Your instructions >>
Every line from the one with "Write part 2" to the one with "edge = np.exp(-((v + .85) / .28) ** 2)", including those two, is to be copied exactly; all other lines of the entries below are left out.

★ ★ ★ ★

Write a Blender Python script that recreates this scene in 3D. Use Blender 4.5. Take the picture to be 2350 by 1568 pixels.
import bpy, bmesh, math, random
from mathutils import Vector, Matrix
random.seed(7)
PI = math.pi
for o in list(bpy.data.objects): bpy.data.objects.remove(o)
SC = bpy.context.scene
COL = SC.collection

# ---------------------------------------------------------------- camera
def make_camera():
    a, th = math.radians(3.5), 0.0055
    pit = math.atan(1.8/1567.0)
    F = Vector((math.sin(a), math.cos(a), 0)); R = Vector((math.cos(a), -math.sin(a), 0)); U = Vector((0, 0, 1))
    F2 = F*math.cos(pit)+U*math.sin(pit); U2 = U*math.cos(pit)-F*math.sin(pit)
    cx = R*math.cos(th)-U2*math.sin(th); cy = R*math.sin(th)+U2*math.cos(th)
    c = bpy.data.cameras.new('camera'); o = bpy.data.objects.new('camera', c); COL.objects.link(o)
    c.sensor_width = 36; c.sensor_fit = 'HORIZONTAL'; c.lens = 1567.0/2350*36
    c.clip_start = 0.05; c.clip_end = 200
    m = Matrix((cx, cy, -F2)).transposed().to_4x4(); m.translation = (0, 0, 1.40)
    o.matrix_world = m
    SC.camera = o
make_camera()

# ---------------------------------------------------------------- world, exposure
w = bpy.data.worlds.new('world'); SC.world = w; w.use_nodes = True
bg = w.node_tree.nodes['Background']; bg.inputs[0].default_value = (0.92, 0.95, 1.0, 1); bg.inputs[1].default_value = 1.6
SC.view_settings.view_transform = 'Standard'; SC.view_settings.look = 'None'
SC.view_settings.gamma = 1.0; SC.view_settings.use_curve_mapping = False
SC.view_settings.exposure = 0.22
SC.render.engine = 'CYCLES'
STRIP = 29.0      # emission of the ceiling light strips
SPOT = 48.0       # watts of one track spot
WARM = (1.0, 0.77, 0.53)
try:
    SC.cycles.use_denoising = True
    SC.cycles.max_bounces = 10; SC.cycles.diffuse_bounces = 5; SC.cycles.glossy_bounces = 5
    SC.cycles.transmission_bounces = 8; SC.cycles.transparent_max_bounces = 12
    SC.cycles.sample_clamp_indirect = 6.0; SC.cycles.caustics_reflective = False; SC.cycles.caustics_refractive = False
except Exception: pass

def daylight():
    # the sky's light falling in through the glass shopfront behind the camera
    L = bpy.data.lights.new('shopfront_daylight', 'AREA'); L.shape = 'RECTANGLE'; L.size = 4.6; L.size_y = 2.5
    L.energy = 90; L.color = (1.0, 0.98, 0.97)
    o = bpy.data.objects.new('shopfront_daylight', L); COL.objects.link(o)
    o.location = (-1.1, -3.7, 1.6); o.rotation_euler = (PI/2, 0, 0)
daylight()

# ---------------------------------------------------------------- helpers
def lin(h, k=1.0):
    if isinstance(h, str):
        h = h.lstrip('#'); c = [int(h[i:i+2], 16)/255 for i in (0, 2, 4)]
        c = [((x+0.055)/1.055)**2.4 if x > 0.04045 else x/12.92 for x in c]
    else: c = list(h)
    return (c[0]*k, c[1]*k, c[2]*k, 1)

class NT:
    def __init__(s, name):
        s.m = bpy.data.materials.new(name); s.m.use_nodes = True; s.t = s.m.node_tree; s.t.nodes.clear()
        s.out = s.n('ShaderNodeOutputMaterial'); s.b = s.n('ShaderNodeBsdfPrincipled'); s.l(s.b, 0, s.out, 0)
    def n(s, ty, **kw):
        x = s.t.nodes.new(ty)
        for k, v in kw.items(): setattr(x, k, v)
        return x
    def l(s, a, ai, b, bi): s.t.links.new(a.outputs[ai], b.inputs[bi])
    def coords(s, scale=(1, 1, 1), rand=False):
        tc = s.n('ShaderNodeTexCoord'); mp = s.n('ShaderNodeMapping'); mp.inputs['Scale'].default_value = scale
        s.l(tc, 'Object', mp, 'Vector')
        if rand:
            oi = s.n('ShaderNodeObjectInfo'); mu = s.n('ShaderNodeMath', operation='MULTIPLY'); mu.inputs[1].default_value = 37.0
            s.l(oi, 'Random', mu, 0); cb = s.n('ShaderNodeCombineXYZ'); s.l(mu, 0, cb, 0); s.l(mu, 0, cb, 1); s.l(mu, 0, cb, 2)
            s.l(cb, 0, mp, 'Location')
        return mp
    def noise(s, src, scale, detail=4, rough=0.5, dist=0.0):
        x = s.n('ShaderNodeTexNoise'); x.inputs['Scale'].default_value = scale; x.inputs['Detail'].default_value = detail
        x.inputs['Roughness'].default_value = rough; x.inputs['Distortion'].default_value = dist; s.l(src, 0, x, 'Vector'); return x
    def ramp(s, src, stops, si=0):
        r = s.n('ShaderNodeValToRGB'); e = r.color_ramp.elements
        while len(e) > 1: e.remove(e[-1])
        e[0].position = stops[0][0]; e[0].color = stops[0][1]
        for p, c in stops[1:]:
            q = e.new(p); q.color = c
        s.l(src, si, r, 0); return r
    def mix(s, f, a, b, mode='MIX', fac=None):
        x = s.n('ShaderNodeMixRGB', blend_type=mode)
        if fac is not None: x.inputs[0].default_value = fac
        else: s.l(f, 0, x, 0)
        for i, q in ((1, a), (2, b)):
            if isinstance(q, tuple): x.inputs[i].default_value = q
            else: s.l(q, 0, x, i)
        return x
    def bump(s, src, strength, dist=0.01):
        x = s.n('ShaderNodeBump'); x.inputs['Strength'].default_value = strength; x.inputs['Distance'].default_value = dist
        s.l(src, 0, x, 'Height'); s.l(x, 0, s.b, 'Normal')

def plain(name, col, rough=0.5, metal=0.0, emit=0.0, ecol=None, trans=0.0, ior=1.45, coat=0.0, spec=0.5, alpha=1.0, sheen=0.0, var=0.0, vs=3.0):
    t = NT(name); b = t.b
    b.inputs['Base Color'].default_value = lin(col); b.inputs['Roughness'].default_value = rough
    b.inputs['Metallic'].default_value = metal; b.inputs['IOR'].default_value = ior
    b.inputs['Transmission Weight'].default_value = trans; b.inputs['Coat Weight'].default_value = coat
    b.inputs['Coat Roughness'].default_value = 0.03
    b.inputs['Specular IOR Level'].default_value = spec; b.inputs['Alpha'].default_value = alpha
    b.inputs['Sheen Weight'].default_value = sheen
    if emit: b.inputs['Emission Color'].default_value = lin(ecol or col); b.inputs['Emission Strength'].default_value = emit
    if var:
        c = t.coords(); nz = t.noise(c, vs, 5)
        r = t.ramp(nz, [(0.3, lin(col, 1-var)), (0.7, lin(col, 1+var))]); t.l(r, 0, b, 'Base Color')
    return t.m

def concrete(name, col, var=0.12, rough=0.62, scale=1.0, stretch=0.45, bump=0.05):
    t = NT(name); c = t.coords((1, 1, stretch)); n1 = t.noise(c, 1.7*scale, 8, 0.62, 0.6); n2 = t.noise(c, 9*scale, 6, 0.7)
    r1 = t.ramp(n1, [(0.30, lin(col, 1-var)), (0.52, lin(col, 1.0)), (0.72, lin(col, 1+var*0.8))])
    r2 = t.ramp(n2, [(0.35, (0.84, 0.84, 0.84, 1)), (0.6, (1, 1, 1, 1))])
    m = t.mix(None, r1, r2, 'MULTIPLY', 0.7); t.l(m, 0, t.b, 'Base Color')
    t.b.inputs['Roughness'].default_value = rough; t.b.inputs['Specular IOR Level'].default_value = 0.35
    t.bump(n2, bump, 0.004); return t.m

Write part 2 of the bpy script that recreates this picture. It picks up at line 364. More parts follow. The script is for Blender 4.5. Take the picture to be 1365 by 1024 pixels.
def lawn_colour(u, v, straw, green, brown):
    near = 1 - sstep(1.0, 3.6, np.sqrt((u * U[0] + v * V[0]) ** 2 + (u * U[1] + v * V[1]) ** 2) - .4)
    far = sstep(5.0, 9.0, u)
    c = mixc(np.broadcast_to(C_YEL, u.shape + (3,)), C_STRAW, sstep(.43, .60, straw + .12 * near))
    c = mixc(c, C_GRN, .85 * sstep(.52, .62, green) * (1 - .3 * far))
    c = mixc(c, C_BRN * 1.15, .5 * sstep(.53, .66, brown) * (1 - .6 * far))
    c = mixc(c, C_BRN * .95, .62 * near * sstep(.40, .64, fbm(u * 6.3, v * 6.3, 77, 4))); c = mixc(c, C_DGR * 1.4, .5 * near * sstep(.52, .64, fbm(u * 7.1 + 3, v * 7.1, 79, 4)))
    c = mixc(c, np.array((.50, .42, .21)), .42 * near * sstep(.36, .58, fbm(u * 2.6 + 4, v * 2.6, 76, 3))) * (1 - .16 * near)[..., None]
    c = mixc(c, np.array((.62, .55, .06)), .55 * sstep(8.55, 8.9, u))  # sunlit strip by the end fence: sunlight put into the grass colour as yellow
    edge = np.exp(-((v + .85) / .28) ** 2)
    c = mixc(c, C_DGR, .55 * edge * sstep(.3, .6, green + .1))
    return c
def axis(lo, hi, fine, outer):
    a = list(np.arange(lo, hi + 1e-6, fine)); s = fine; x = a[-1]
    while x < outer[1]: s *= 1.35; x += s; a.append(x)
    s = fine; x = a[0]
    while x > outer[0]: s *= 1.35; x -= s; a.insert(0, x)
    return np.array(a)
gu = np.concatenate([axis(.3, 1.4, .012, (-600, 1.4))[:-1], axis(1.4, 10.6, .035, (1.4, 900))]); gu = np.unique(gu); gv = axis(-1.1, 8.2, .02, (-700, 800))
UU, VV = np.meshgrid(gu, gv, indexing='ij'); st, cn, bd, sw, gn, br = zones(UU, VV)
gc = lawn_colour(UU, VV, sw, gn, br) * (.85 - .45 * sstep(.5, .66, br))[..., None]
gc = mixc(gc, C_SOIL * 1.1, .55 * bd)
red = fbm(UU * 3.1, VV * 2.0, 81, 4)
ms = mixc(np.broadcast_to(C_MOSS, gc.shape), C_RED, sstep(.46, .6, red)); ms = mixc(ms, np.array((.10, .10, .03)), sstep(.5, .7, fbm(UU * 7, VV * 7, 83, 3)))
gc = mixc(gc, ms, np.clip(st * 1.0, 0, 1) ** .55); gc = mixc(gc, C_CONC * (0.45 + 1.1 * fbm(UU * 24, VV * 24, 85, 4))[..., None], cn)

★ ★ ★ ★

The result >>
Write part 2 of the bpy script that recreates this picture. It picks up at line 364. More parts follow. The script is for Blender 4.5. Take the picture to be 1365 by 1024 pixels.
def lawn_colour(u, v, straw, green, brown):
    near = 1 - sstep(1.0, 3.6, np.sqrt((u * U[0] + v * V[0]) ** 2 + (u * U[1] + v * V[1]) ** 2) - .4)
    far = sstep(5.0, 9.0, u)
    c = mixc(np.broadcast_to(C_YEL, u.shape + (3,)), C_STRAW, sstep(.43, .60, straw + .12 * near))
    c = mixc(c, C_GRN, .85 * sstep(.52, .62, green) * (1 - .3 * far))
    c = mixc(c, C_BRN * 1.15, .5 * sstep(.53, .66, brown) * (1 - .6 * far))
    c = mixc(c, C_BRN * .95, .62 * near * sstep(.40, .64, fbm(u * 6.3, v * 6.3, 77, 4))); c = mixc(c, C_DGR * 1.4, .5 * near * sstep(.52, .64, fbm(u * 7.1 + 3, v * 7.1, 79, 4)))
    c = mixc(c, np.array((.50, .42, .21)), .42 * near * sstep(.36, .58, fbm(u * 2.6 + 4, v * 2.6, 76, 3))) * (1 - .16 * near)[..., None]
    c = mixc(c, np.array((.62, .55, .06)), .55 * sstep(8.55, 8.9, u))  # sunlit strip by the end fence: sunlight put into the grass colour as yellow
    edge = np.exp(-((v + .85) / .28) ** 2)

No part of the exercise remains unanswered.